GHG Protocol Scope 2 Guidance
Bringing Greater Transparency and Clarity to Market-Based Calculations
The adage “What gets measured gets managed” is never more true than when applied to greenhouse gas (GHG) accounting. Yet, with ever-evolving technologies and regulations, it is critical that measurement is done consistently and accurately. The GHG Protocol’s Scope 2 Guidance is an indispensable asset on that front.
The GHG Protocol, a partnership between the World Resources Institute and the World Business Council for Sustainable Development, encountered this issue a few years after it developed the Corporate Standard. The Corporate Standard offers users detailed instructions and suggestions on identifying and calculating emissions as well as identifying corporate boundaries, undergoing verification, and many other aspects involved in the development of a corporate GHG inventory. However, as a growing number of companies started purchasing electricity from sources other than the local utility such as renewable energy certificates (RECs), power purchase agreements (PPAs), and guarantee of origin (GO), it became apparent that the authors of the Corporate Standard had not anticipated the various ways in which companies would account for these sources. As a result, companies began accounting for these clean and renewable energy purchases inconsistently. Not only did this prevent apples-to-apples comparison of performance across companies, it called into question the accuracy and transparency of reported GHG emissions.
On January 20, 2015, the GHG Protocol released Scope 2 Guidance: an Amendment to the GHG Protocol Corporate Standard to mitigate these issues and provide companies the opportunity to demonstrate emissions reductions through electricity procurement decisions. Likewise, the amendment offers guidance on topics such as how to factor in the uncertainty associated with emissions reduction initiatives when the energy source has a high emissions intensity.
Scope 2 Guidance Overview
The new Scope 2 guidance provides a number of benefits:
- Increased accuracy in Scope 2 emissions reporting
- Clear and consistent methodology to account for clean and renewable energy purchases and supplier-specific data in GHG inventories
- Protocols for organizations to demonstrate electricity procurement strategy to reduce emissions
- Improved metrics for consistently measuring emissions across companies (allowing for comparison)
- Clear instructions on how all companies should report specific energy sources
- Methods for companies to differentiate between a change in consumer choices (renewable energy) and a change in emissions intensity
- Incentivized investment in low-carbon energy
- Outlines opportunities to decrease emissions through strategic energy procurement
- Redirects the market to meet the demand for low-carbon energy (note that as the demand for low-carbon energy increases, the market will need to increase supply)
Updated Reporting Frameworks
The uncertainties addressed in the new Scope 2 guidance have also been incorporated into reporting frameworks such as CDP, which now requests respondents to report both location-based and market-based Scope 2 GHG emissions totals into their annual Climate Change Information Requests.
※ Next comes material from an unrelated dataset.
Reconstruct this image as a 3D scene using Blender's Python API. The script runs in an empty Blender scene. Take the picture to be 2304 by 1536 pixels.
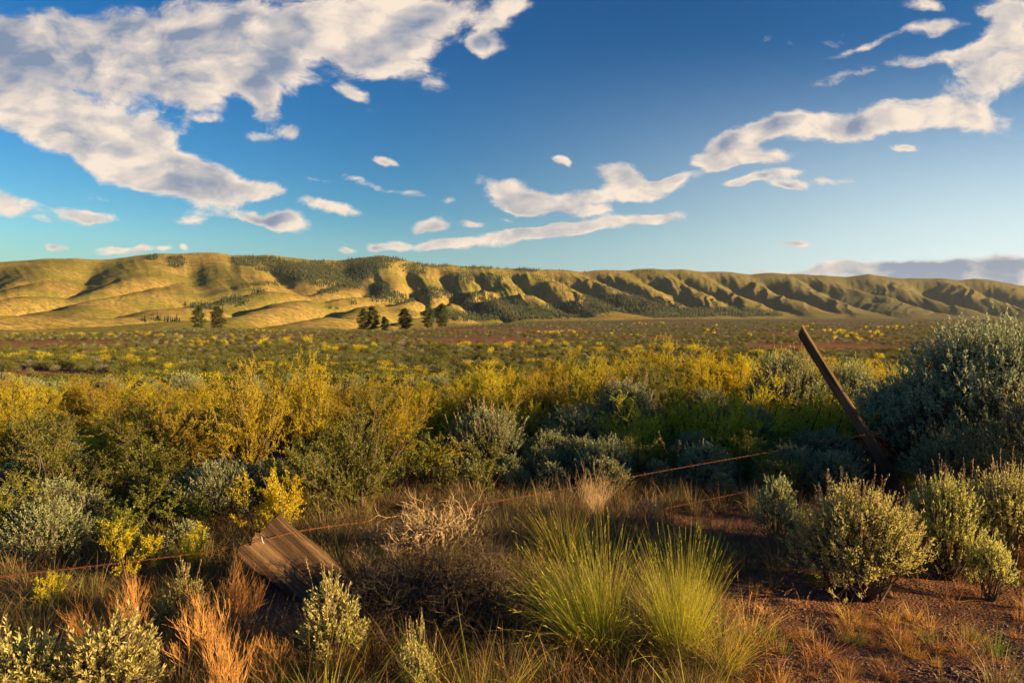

Similar to the previous methodology, the location-based method continues to allow companies to calculate emissions using the average emissions intensity of the affected grid region. On the other hand, the updated market-based method is more intricate, requiring companies to calculate emissions using a supplier-specific or contract-specific emissions intensity factor.
To ensure that users consistently apply the information outlined in the new Scope 2 guidance, the document delineates Quality Criteria for the supplier-specific emissions factor used in market-based calculations. These criteria include stipulations that the contractual instruments must “convey the direct GHG emission rate attributed with the unit of electricity produced” and must also “be tracked and redeemed, retired, or canceled by or on behalf of the reporting entity” (p. 5). These Quality Criteria ensure that the emissions are accurately and consistently reported to inform a company’s energy procurement decisions.
It is important to note that, while the Scope 2 guidance encourages dual reporting, it does allow users to track their GHG performance according to one method. For example, a company may track emissions performance using location-based Scope 2 totals to avoid having to establish a new emissions baseline. (It may, however, be best for the company to establish a new baseline and consider setting a new emissions reduction target.)
Though the new methodology requires a greater data collection effort and more detailed calculations, it has increased transparency, accuracy, and comparability. Ultimately, this will enable responding parties to improve their own operations and feel more confident in the feedback from their GHG reporting measurements as well as identify new opportunities to reduce emissions.